Levitt explained that honoring individual volunteers is new for the nonprofit, but that it felt important to recognize the people who have been with the organization from early on.
“We really felt like, if we don’t honor our foundation, then what are we built on?” Levitt said.
Five volunteers were recognized: Dianne Peloquin, who has dedicated more than 2,500 volunteer hours; Becca King, the organization’s first volunteer coordinator; Mary Rose Newton, the nonprofit’s second volunteer coordinator; Aggie Mitchkoski, who ran the café and dining; and Joyce Vanderclef, another foundational volunteer.
“They’ve dedicated themselves selflessly, as volunteers, as supporters, as donors — for 15 years they’ve been with us,” Levitt said.
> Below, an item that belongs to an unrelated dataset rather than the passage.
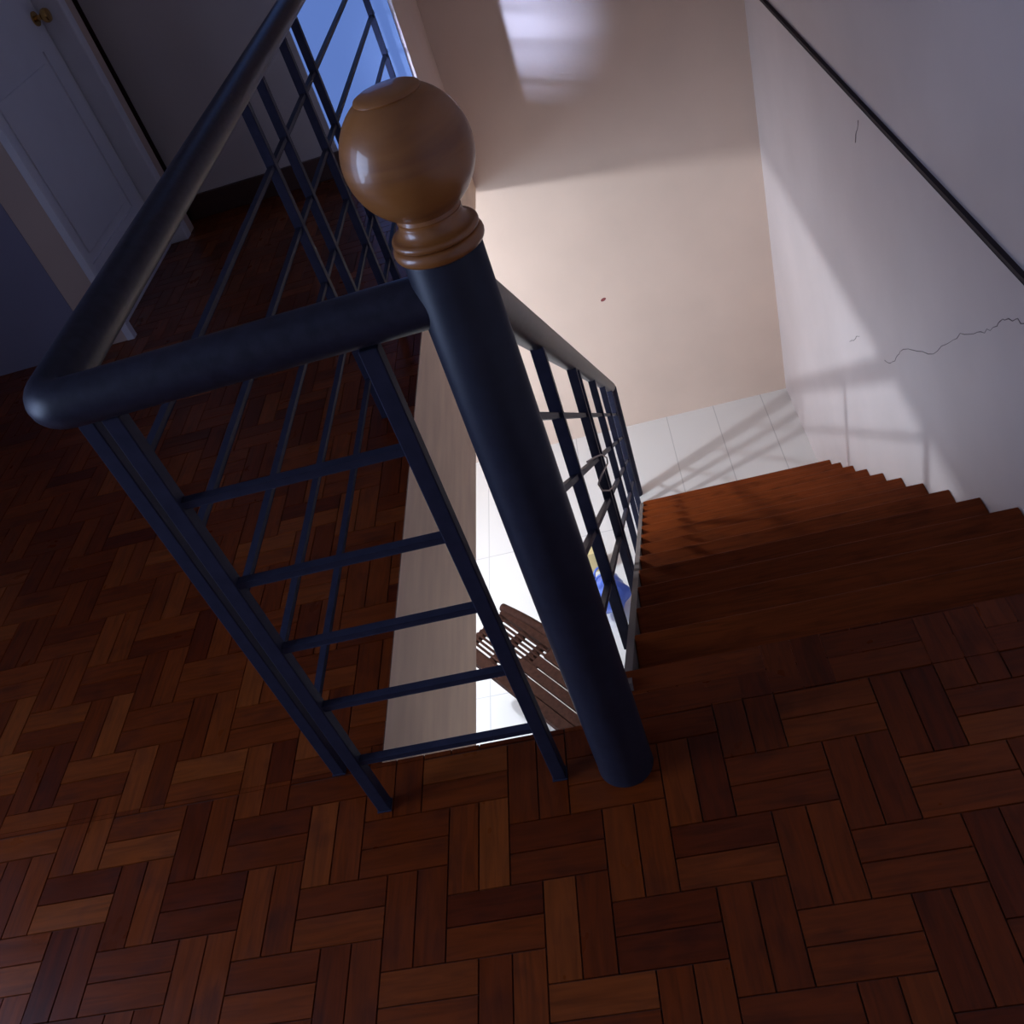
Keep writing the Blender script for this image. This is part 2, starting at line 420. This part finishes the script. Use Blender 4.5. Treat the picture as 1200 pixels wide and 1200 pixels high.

What first drew King to Stone Soup Café was the sense that it was different from other community meal programs.
“We wanted it to be not an us-and-them operation, but we, together,” King recounted. “We had people who were from all walks of life, and that was what I loved about it. That’s really what drew me to Stone Soup — that we were able to sit down, after prepping the meal, after setting the table, after getting everything as close to a restaurant look that we could … and then we’d sit down together with all kinds of different people that we normally would not be meeting in our social circles.
“And to this day, I still see people that I sat down with there,” King continued. “We greet each other as long-lost family. It’s just so heartwarming. It is an experience of being human that I wouldn’t trade for anything.”
Peloquin explained she first got involved with Stone Soup Café in 2020 by volunteering with her workplace. From there, she fell in love with the community aspect.
“Everybody works together and everyone is welcome and accepted, and it just makes me feel good to be a part of that,” Peloquin said.
Peloquin noted she was surprised to receive the award. “I just do what I can to help.”
Newton echoed Peloquin’s appreciation for the Stone Soup Café community.
“I’ve met a lot of people, and it’s helped me to learn how to live with a community of people from all walks of life,” Newton said. “It’s really helped me to feel like I serve.”

Additionally, Stone Soup Café received honors from the Massachusetts House of Representatives and Senate, as well as from Congressman Jim McGovern.
“It’s hugely significant to us that partnerships exist with community organizations, both at the local, the state and the national levels,” Levitt said. “And so for us to be recognized at the state and national levels really was very wonderful and vital to us.”
Levitt expressed gratitude for the partnerships that Stone Soup Café has been able to build with McGovern’s office and Sen. Jo Comerford, D-Northampton.
Reflecting on Stone Soup Café’s history so far, Levitt continued, “There are many, many, many organizations out there, and many of them don’t last more than a couple of years, and so to have a decade and a half is quite significant. We really feel like we’re in the next phase of our organization where we’re looking to grow even more.”